Human beings, unless living in a completely isolated environment use language innately – when a parent coos to their baby, they are laying the foundation for the language they are native speakers of in the baby.

Most people (around 40% of the world’s population) are very fluent in a single language, usually called their mother tongue, many are bi-lingual (around 43% of the world’s population) which means they are fluent in two languages, usually English and their mother tongue, few are tri-lingual (around 13% of the world’s population), very few people are multi-lingual (around 3% of the world’s population) meaning they can speak four languages fluently and miniscule percent of the world population (less than 1%) can be called polygots or someone who can speak several languages fluently.

Most people in Singapore are bi lingual, speaking two languages with ease, English and their mother tongue, depending on what that is. Growing up, I guess most people around me were tri or multi-lingual – knowing English, Hindi, their mother tongues and to some extent the state language of Marathi. Although notionally my mother tongue is Tamil, the languages I think and dream are English and Hindi as these two were the languages we used all the time – in school, outside and even at home. My paternal grandfather, a product of the British education system, insisted I and my sister speak English to him and the English had to be grammatically correct. For a very long time, I could not speak to him in any other language other than English and it was only a few years before his death, we started speaking to him in other languages, specifically Tamil. My paternal grandmother, on the other hand, used to speak to us in Tamil, which to this date is not too fluent for both me and my sister. My parents, used to speak to us in a mixture of languages – both English and Tamil.

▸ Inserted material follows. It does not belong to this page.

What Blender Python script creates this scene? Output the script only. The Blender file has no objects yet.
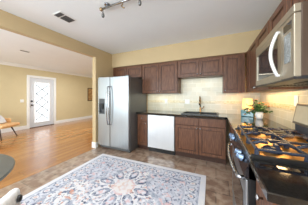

When we started school, it was frowned upon to speak any other language other than English in school and so this started a life-long love for the language. Like I mentioned earlier, I think, feel and even dream in English, so can this be called my native language?
Living in culturally diverse city like Bombay meant that you had to speak another language to engage with others – this usually was Hindi and with neighbours belonging to the Northern part of India, it meant my Hindi also achieved that level of fluency. Friends also cemented this level of fluency and thus I can comfortably claim to be bi-lingual, maybe tri-lingual (can I be that if I can’t read or write Tamil?).

Other languages I have a passing level of fluency to are Marathi (my home state language), French (this was my third language in school and college), Malayalam (from neighbours) and Kannada (my grandparents moved to Bangalore when I was in elementary school and yearly holidays to the city ensured I learnt a bit of the language).

Yesterday morning while S was driving me to work, the local Tamil radio channel was on. During the morning show, one of the DJs was, using the wrong way to pronounce a certain alphabet. Now this is going to be difficult to show here – there’s a letter which is a very guttural Y, but many people can’t speak it as it should be spoken and instead pronounce it as an L, which is wrong. This DJ, on national radio was continuously pronouncing words with this letter wrong. I am surprised that for a country which prides itself on it’s national bi-lingual policy allows someone to get away to speaking wrong on air like this. Also surprising is that till date, no one has come forward to correct this person as I am sure many eminent speakers of the language are probably tuning into the station!

OK, here’s a bit of language trivia – Do you know which the most widely spoken languages in the world are? By the number of speakers in descending order you have:

  1. Mandarin Chinese
  2. Spanish
  3. English
  4. Hindi
  5. Arabic
  6. Portuguese
  7. Bengali
  8. Russian
  9. Japanese
  10. Punjabi

No big surprises there to see Chinese at the top and 60% of the top 10 languages are from Asia!